The rods I build now look a whole lot better than my early attempts. I have acquired some skills I did not possess six years ago. I perform those simple step required to build a functional, nice looking rod, in a much more efficient manner. 

Maybe we have a different perspective. Try playing piano in a jazz trio. Or, trying writing programming to automate and entire industrial  process. In both cases: been there, done that, got the tee shirts. Those are complicated, complex tasks, requiring considerable knowledge, and in the case of the piano, considerable physical skills. I find rodbuilding to be simple and restful. I truly enjoy the feeling of accomplishment that comes when I catch the first fish on a rod I have built. That’s a simple thing too. But, no less fine for being so. 

  • Like 2
Posted

I built a decent quiver of saltwater boat rods for myself back in the 80's. All Sabre and Truline blanks, wrapped to match what Sabre was selling in their complete rods. All I used was a tea cup to hold the thread, and an encyclopedia to tension the thread. Scotch tape and an exacto knife. I did cobble an old BBQ rotisserie to evenly dry the flex-coat. Cork tape handle with a crutch tip at the butt and a small length of shrinkwrap at the top of the cork tape.

 

I see all the fancy wraps and designs with patterns and more. I don't get it. Is there some functionality that stuff adds that I'm not aware of. For me, the less the better. If it doesn't help, it takes away.

 

Freshwater rods? No sir. That's a completely different animal IMHO. I definitely want mine as lightweight/minimalist as possible while still being functional and somewhat durable at a semi-reasonable price. A man's got to know his limitations and I want no part of that. 

  • Like 1
Posted
8 hours ago, Big Hands said:

I did cobble an old BBQ rotisserie to evenly dry the flex-coat.

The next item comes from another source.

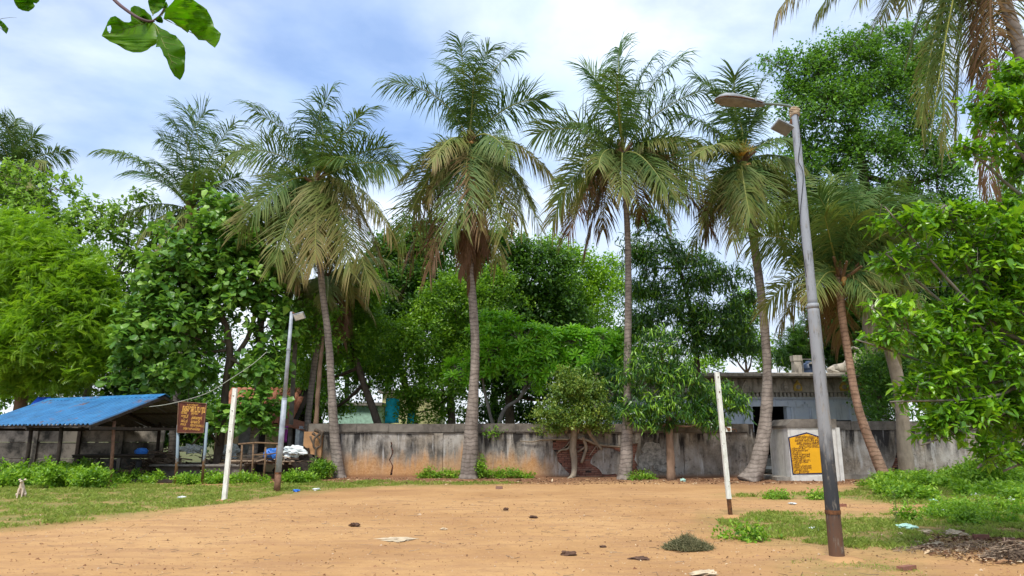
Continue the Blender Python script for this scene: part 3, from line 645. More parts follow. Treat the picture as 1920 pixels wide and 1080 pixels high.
# ---------------------------------------------------------------- shed with blue corrugated roof
sh = 1.18
RN = A(308, 742, 24.7); RF = A(105, 750, 27.5); zr = (RN[2]+RF[2])/2; RN[2] = RF[2] = zr
rd = unit(np.array([RF[0]-RN[0], RF[1]-RN[1], 0])); pf = np.array([rd[1], -rd[0], 0]); pf = pf if pf[1] < 0 else -pf
wS = 2.55; EN = RN+pf*wS; EN[2] = float(A(185, 797, EN[1])[2]); dz = EN[2]-zr
shed = thing('open_shed', 'open sided shed under a low blue corrugated metal roof', 'shed', (RN[0]-3, RN[1], 0))
LR = np.linalg.norm(RF-RN)+.6
def slope(side, nS, mat, nm):
    d = pf*side; w = LR/nS
    for i in range(nS):
        k = 5; pts = []; 
        for j in range(k*4+1):
            s = i*w+w*j/(k*4)+(.012 if i else 0); ph = (j % 4); zc_ = .055 if ph in (2, 3) else .0
            for t in (0, .33, .66, 1.0):
                b0 = RN+rd*s+d*(wS+(.03*((i*7) % 3)))*t; z = zr+dz*t+zc_-(.03*math.sin(t*3.1))*(.5+.5*math.sin(i*1.7))+.004*(i % 2)
                pts.append((b0[0], b0[1], z))
        m = MB(); n4 = 4; F = []
        for j in range(k*4):
            for t in range(3): F.append((j*4+t, j*4+t+1, (j+1)*4+t+1, (j+1)*4+t))
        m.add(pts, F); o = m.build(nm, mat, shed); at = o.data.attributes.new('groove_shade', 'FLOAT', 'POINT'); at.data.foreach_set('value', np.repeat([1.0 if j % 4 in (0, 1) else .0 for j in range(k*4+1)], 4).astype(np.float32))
        so = o.modifiers.new('thick', 'SOLIDIFY'); so.thickness = .006
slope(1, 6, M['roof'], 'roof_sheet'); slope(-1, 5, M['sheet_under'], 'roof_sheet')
m = MB(); a = RN-rd*.05; b_ = RN+rd*LR
for sd in (1, -1):
    d = pf*sd*.22; V = [a, b_, b_+d, a+d]; V = [(p[0], p[1], zr+.055+(dz*.22/wS if q > 1 else 0.01)) for q, p in enumerate(V)]; m.add(V, [(0, 1, 2, 3)]); 
rg = m.build('ridge_cap', M['roof'], shed); rg.modifiers.new('thick', 'SOLIDIFY').thickness = .01
def gp(px, py): return G(px, py)
def post(base, top, w, mat, name, parent, n=8, lean=0):
    return MB().tube([base, (np.asarray(base)+np.asarray(top))/2+np.array([.02, 0, 0]), top], [w, w*.95, w*.9], n, wob=.2).build(name, mat, parent, smooth=True)
pb = A(206, 905, 23.3); pb[2] = 0; post(pb, A(214, 790, 23.3), .055, M['rustpost'], 'post', shed)
for q, s_, t_ in ((.3, 1, .86), (.55, 1, .86), (.9, 1, .86), (.02, -1, .8), (.4, -1, .8), (.95, -1, .8)):
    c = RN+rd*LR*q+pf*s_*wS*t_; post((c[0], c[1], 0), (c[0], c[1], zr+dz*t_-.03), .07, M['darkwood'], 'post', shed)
for q in (.0, .5, 1.0):
    c = RN+rd*LR*q; a1 = c+pf*wS; a2 = c-pf*wS
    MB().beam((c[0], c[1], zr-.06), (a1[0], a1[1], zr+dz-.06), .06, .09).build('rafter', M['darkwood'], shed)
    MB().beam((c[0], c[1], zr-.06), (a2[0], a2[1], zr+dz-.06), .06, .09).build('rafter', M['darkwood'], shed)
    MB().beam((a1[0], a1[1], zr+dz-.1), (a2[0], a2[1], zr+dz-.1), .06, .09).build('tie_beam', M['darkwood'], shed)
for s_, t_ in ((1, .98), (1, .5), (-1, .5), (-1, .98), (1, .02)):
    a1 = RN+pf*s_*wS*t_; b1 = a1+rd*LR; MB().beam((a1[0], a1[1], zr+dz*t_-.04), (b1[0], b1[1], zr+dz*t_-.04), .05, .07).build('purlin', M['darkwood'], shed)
# slab wall behind the shed
sw = thing('slab_wall', 'mouldy wall of grey concrete slabs behind the shed', 'wall', (-20, 29.3, 0))
SY = 29.3; x = -27.0; k = 0
sm_ = []
while x < -16.2:
    for r_ in range(3):
        L = 1.75; MB().box((x+L/2, SY+.02*((k+r_) % 3), .34+r_*.66), (L-.03, .09, .64)).build('slab', M['slab'], sw)
    MB().box((x-.0, SY-.02, 1.02), (.14, .2, 2.12)).build('slab_post', M['darkwood'] if k % 2 else M['slab'], sw); x += 1.78; k += 1
# hand cart in the shed
P = A(236, 880, 25.6); P[2] = 0; cart = thing('hand_cart', 'dark wooden flat cart on two rubber wheels inside the shed', 'cart', P)
cz = float(A(236, 853, 25.6)[2])
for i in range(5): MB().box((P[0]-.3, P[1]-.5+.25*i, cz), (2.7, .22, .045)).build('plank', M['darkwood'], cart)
for dy in (-.45, .45): MB().beam((P[0]-1.7, P[1]+dy, cz-.06), (P[0]+1.2, P[1]+dy, cz-.06), .07, .09).build('rail', M['darkwood'], cart)
for px in (210, 259):
    c = A(px, 880, 25.2); c[2] = .37
    T = Matrix.Translation([float(q) for q in c]) @ Matrix.Rotation(R(25 if px == 259 else 35), 4, 'Z') @ Matrix.Rotation(R(90), 4, 'Y')
    wh = MB().lathe(None, [(.21, -.09), (.34, -.09), (.37, -.05), (.37, .05), (.34, .09), (.21, .09), (.20, 0)], 24, M=T).build('tyre', M['rubber'], cart, smooth=True)
    MB().lathe(None, [(.05, -.1), (.2, -.04), (.2, .04), (.05, .1)], 16, M=T).build('rim', M['rustpost'], wh)
for dx in (-1.5, -.8): MB().beam((P[0]+dx, P[1]-.4, cz-.1), (P[0]+dx-.05, P[1]-.4, .02), .06, .06).build('leg', M['darkwood'], cart)
MB().beam((P[0]-.4, P[1]-.3, .36), (P[0]+.7, P[1]-.3, .36), .07, .07).build('axle', M['wood'], cart)
c = A(265, 848, 25.6); bg = MB().lathe((c[0], c[1], cz+.02), [(.02, 0), (.2, .02), (.24, .12), (.15, .22), (.0, .24)], 10).build('plastic_bundle', M['plastic_blue']); tag(bg, 'round blue plastic bundle lying on the cart in the shed', 'bag')
# brown name sign on two posts
sg = thing('village_sign', 'rusty brown metal sign with faded yellow lettering on two posts', 'sign', gp(355, 907))
pl = gp(329, 907); pr = gp(379, 907); sy = float((pl[1]+pr[1])/2)
def sp(px, py): return A(px, py, sy)
for a_, b_ in (((329, 907), (334, 797)), ((378, 907), (388, 792))):
    a1 = sp(*a_); a1[2] = -.02; post(a1, sp(*b_), .05, M['signpost'], 'post', sg)
cs = [sp(334, 811), sp(383, 811.5), sp(389, 757), sp(337, 753)]
m = MB(); V = [(p[0], sy-.06, p[2]) for p in cs]+[(p[0], sy-.02, p[2]) for p in cs]; m.add(V, [(0, 1, 2, 3), (7, 6, 5, 4), (0, 4, 5, 1), (1, 5, 6, 2), (2, 6, 7, 3), (3, 7, 4, 0)]); pan = m.build('sign_panel', M['signbrown'], sg)
for i in range(4):
    MB().beam((cs[i][0], sy-.07, cs[i][2]), (cs[(i+1) % 4][0], sy-.07, cs[(i+1) % 4][2]), .03, .025).build('frame', M['rustpost'], pan)
tilt = math.atan2(cs[2][2]-cs[3][2], cs[2][0]-cs[3][0])
for t, px, py, w, hgt, bo in (("அருள்மிகு ஸ்ரீ", 355, 760.2, 18, .09, .004), ("நஞ்சுண்டாபுரம்", 343, 770.5, 44, .30, .03), ("கிராமம்", 341, 775.5, 11, .13, .02), ("தெற்குமேடு", 360, 777, 13, .13, .02), ("ஊராட்சி", 341, 783, 13, .14, .02), ("அண்ணாநகர்", 360, 785.5, 20, .14, .02), ("வட்டம்", 341, 791, 12, .13, .02), ("வளவனூர்", 359, 793, 17, .14, .02), ("மாவட்டம்", 340, 797, 10, .12, .015), ("விழுப்புரம் மாவட்டம்", 358, 799, 26, .12, .015), ("தமிழ்நாடு அரசு வரவேற்கிறது", 345, 804.5, 32, .10, .012)):
    q = sp(px, py); text(t, hgt, (q[0], sy-.064, q[2]), M['signyellow'], pan, width=S(w, q), bold=bo, ry=tilt)
# low plinth wall behind the sign
P = A(420, 893, 26.5); lw_ = thing('low_wall', 'low mossy concrete wall between sign and rail fence', 'wall', (P[0], 26.6, 0))
a1, b1 = float(A(384, 880, 26.5)[0]), float(A(458, 880, 26.5)[0]); ztl = float(A(420, 873, 26.5)[2])
MB().box(((a1+b1)/2, 26.7, ztl/2-.02), (b1-a1, .5, ztl)).build('wall_body', M['coping'], lw_); MB().box(((a1+b1)/2-1, 26.68, ztl+.01), (b1-a1+2.1, .6, .06)).build('top_slab', M['concrete'], lw_)
MB().box((a1-.95, 26.8, ztl/2-.04), (1.9, .3, ztl-.02)).build('wall_body', M['coping'], lw_)
# pole rail fence
fy = 25.2; rf_ = thing('rail_fence', 'low fence of rough wooden poles with one top rail', 'fence', (float(A(488, 890, fy)[0]), fy, 0))
def fp(px, py): return A(px, py, fy)
for a_, b_ in (((449, 897), (454, 834)), ((471, 899), (475, 832)), ((494, 897), (498, 838)), ((515, 900), (520, 835))):
    p = fp(*a_); p[2] = -.02; post(p, fp(*b_), .035, M['wood'], 'post', rf_)
MB().tube([fp(447, 833), fp(480, 830), fp(524, 832)], [.035, .03, .03], 7).build('rail', M['wood'], rf_)
MB().tube([fp(474, 853), fp(500, 852), fp(530, 848)], [.025, .025, .02], 6).build('rail', M['wood'], rf_)
# ---------------------------------------------------------------- tiled house behind the broad leaved tree
hy = 31.5; hs_ = thing('tiled_house', 'small ochre walled house with orange clay tile roof behind the trees', 'house', (float(A(465, 850, hy)[0]), hy, 0))
hl, hr = float(A(396, 840, hy)[0]), float(A(545, 840, hy)[0]); he = float(A(470, 792, hy)[2]); hrz = float(A(470, 728, hy+2.2)[2])
for a_, b_, mt in ((0, .30, 'ochre'), (.30, .46, 'concrete'), (.64, 1, 'ochre')): MB().box((hl+(hr-hl)*(a_+b_)/2, hy+.4, he/2), ((hr-hl)*(b_-a_), .2, he)).build('wall', M[mt], hs_)
MB().box((hl+(hr-hl)*.55, hy+.4, he-.15), ((hr-hl)*.18, .2, .3)).build('wall', M['ochre'], hs_)
MB().box((hl+(hr-hl)*.55, hy+.42, he/2-.15), ((hr-hl)*.18, .05, he-.3)).build('door', M['darkwood'], hs_)
MB().box(((hl+hr)/2, hy+4.3, he/2), (hr-hl, .2, he)).build('wall', M['ochre'], hs_)
MB().box((hl+(hr-hl)*.25, hy+.28, he*.45), (.55, .06, .4)).build('window', M['black'], hs_)
tile_me = None
m = MB(); pr_ = [(-.13, 0), (-.08, .05), (0, .065), (.08, .05), (.13, 0), (.08, .028), (0, .042), (-.08, .028)]
V = [(x_, y_, z_+(0 if y_ < 0 else .0)) for y_ in (-.22, .22) for x_, z_ in pr_]
m.add(V, [(i, (i+1) % 8, (i+1) % 8+8, i+8) for i in range(8)]+[tuple(range(8))[::-1], tuple(range(8, 16))])
tile_me = bpy.data.meshes.new('roof_tile'); tile_me.from_pydata(m.v, [], m.f); tile_me.materials.append(M['tile']); tile_me.update()
roof = MB().plate([[(hl-.2, 0), (hr+.2, 0), (hr+.2, .05), (hl-.2, .05)]], 0, .1); roof = MB()
ang = math.atan2(hrz-he, 2.0)
V = [(hl-.2, hy-.1, he-.08), (hr+.2, hy-.1, he-.08), (hr+.2, hy+2.2, hrz-.05), (hl-.2, hy+2.2, hrz-.05), (hl-.2, hy+4.6, he-.08), (hr+.2, hy+4.6, he-.08)]
roof.add(V, [(0, 1, 2, 3), (3, 2, 5, 4)]); roof = roof.build('roof', M['darkwood'], hs_)
sl_ = math.hypot(2.2, hrz-he); nr = int(sl_/.36); nc = int((hr-hl+.3)/.27)
for r_ in range(nr):
    t = (r_+.5)/nr
    for c_ in range(nc):
        if random.random() < .03: continue
        T = Matrix.Translation((hl-.1+.27*c_+.01*math.sin(r_), hy-.1+2.3*t, he-.06+(hrz-he)*t+.03)) @ Matrix.Rotation(ang+.05, 4, 'X') @ Matrix.Rotation(random.uniform(-.03, .03), 4, 'Z')
        link('roof_tile', tile_me, roof, T)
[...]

Back before I had my first rod dryer I use to turned the rod 180° every 20 minutes for three hours.

Posted
4 hours ago, Chris Catignani said:

Back before I had my first rod dryer I use to turned the rod 180° every 20 minutes for three hours.

Did that too (LOL, good times), then came across the rotisserie at a swap meet. 

  • Like 1
  • 3 weeks later...
Posted

I've been using a bbq rotesserie for 40+ years and it works fine.  It's 3 RPM.